For a change of pace I watched the French crime drama series La Forêt (The Forest), which starts with a missing teenage girl and ends up being an on-again off-again edge of your seat nail biter with some inexplicable parts. French films usually do puzzle me, so I was not surprised when this 6-episode series did the same.
The premise: village police are called to investigate the disappearance of Jennifer Lenoir, a sixteen-year-old who vanishes in a forest in the Ardennes, Belgium. They're assisted (and sometimes hampered) by her teacher, a former nameless orphan who had some kind of traumatic experience in the same forest when she was a little girl. Then two more girls disappear and the case is linked to even more missing persons cases from the past.

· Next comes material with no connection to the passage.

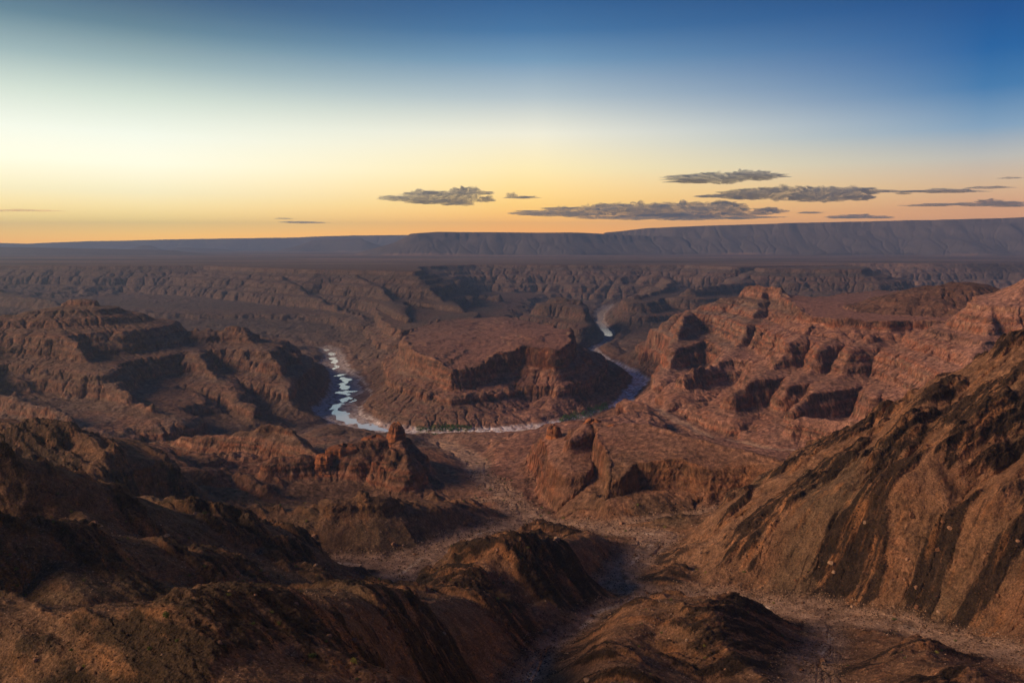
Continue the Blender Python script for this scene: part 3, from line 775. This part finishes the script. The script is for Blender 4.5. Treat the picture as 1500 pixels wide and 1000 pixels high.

The plot is a bit all over the place, especially concerning Virginie, the female cop on the case (played very well by Suzanne Clément) and Eve Mendel, the very puzzling former orphan/present French teacher to the missing girls (played by the curiously ethereal Alexia Barlier.) Samuel Labarthe, who skillfully plays lead cop Gaspard Decker, was absolutely awesome in his role and kept me watching. There are several subplots that are more red herrings than anything, and more confusing characters in the secondary cast. While I was wading through all that I happened to notice something that helped me tag the real villain by episode 4.
It's a fairly good mystery cluttered by too many characters and waaaaay too much backstory. Simplifying and reducing the cast and the subplots would have been a big service to this production. I did like how the forest was used almost like a character, ala the island in Lost. Available on Netflix.